| Instructions to follow |
Copy out each line below that has the word "this" in it.

| Listing |
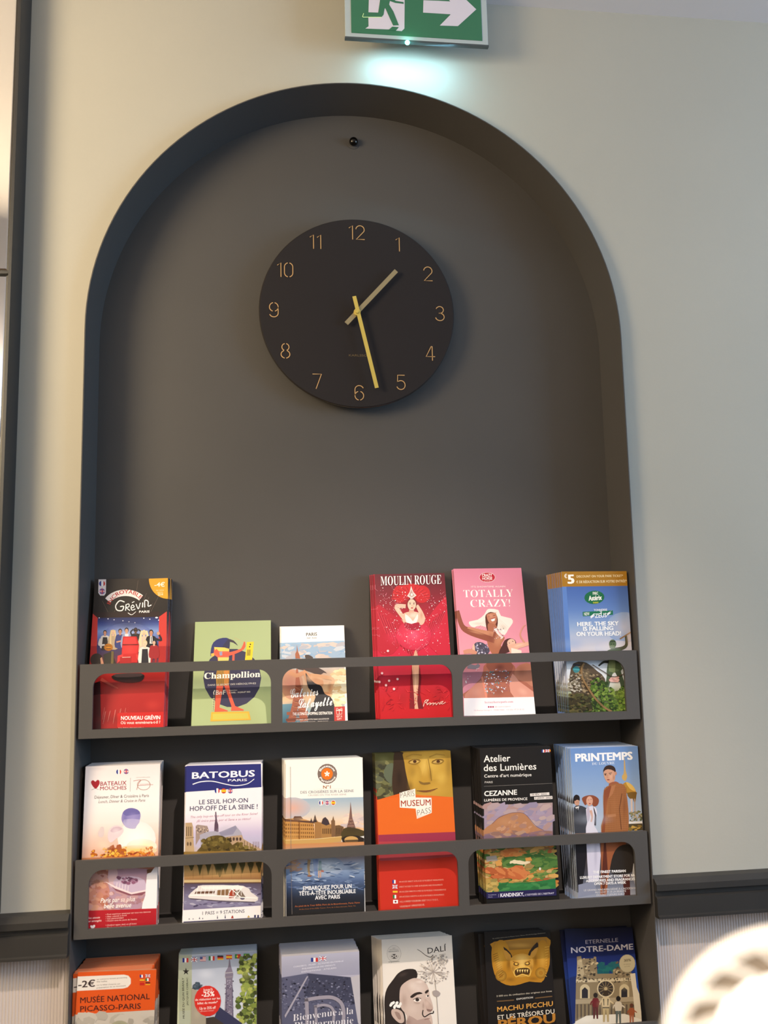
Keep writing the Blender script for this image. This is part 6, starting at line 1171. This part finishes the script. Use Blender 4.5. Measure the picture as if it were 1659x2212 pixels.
s.E(915, 345, 43, 48, '#a8a084'); s.E(915, 345, 40, 45, '#b8ac8c'); s.T('30%', 898, 336, 936, 332, 13, '#4c4434', .02); s.T('de réduction', 896, 352, 934, 349, 5, '#6c6450'); s.T('sur le billet', 900, 364, 930, 361, 5, '#6c6450')
def walker(x, y, h, top, bot, hair, pack=None):
    s.LB([(x-h*.35, y+h*1.2, h*.4), (x-h*.9, y+h*1.5, h*.3), (x-h*1.1, y+h*2.1, h*.2)], top); s.LB([(x+h*.35, y+h*1.2, h*.4), (x+h*1.0, y+h*1.6, h*.3), (x+h*1.4, y+h*1.9, h*.2)], top)
    s.P([(x-h*.7, y+h*.9), (x, y+h*.6), (x+h*.7, y+h*.9), (x+h*.6, y+h*2.7), (x-h*.6, y+h*2.7)], top, 2); s.LB([(x-h*.3, y+h*2.6, h*.6), (x-h*.3, y+h*3.8, h*.45), (x-h*.35, y+h*5.2, h*.35)], bot); s.LB([(x+h*.3, y+h*2.6, h*.6), (x+h*.35, y+h*3.8, h*.45), (x+h*.4, y+h*5.2, h*.35)], bot)
    s.E(x, y, h*.48, h*.55, hair)
    if pack: s.L([(x-h*.4, y+h), (x-h*.35, y+h*2.2)], h*.2, pack); s.L([(x+h*.4, y+h), (x+h*.35, y+h*2.2)], h*.2, pack); s.L([(x-h*.6, y+h*2.6), (x+h*.6, y+h*2.6)], h*.25, '#3c3428')
walker(748, 512, 24, '#6c2428', '#5c2c2c', '#2c2420'); walker(868, 530, 25, '#cfc4b0', '#5c6460', '#1e1a1a'); walker(938, 566, 20, '#9c5434', '#a8684c', '#5c3828'); walker(802, 502, 29, '#cdb890', '#b8a478', '#3c3024', '#2c2820')
s.F(802, 560, 60, 40, '#e0d0ac', .3); s.F(700, 640, 60, 20, '#f0e8d8', .5); s.F(640, 240, 30, 60, '#0c1030', .4); s.F(900, 450, 30, 50, '#c8b890', .4)
s.build(3, .067, .002, -.1, 'dark blue leaflet with floodlit cathedral towers, right end of the bottom shelf', 'cathedral show leaflets', 'dark blue cathedral show leaflet', '#2c3450', th=.0018)
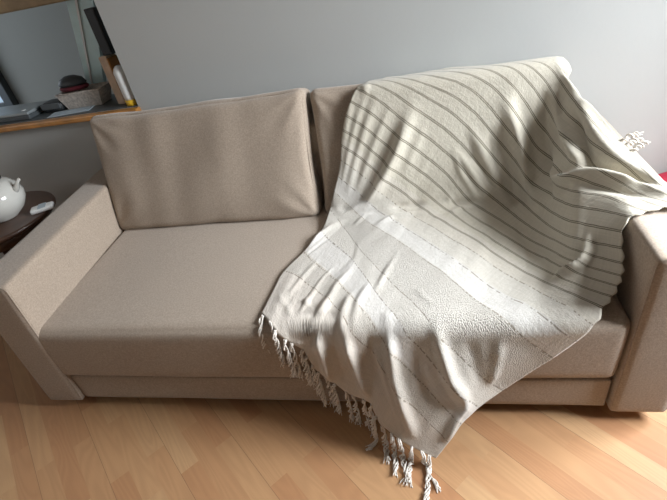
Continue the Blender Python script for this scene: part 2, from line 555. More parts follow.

| Solution to the problem |
Keep writing the Blender script for this image. This is part 6, starting at line 1171. This part finishes the script. Use Blender 4.5. Measure the picture as if it were 1659x2212 pixels.
Continue the Blender Python script for this scene: part 2, from line 555. More parts follow.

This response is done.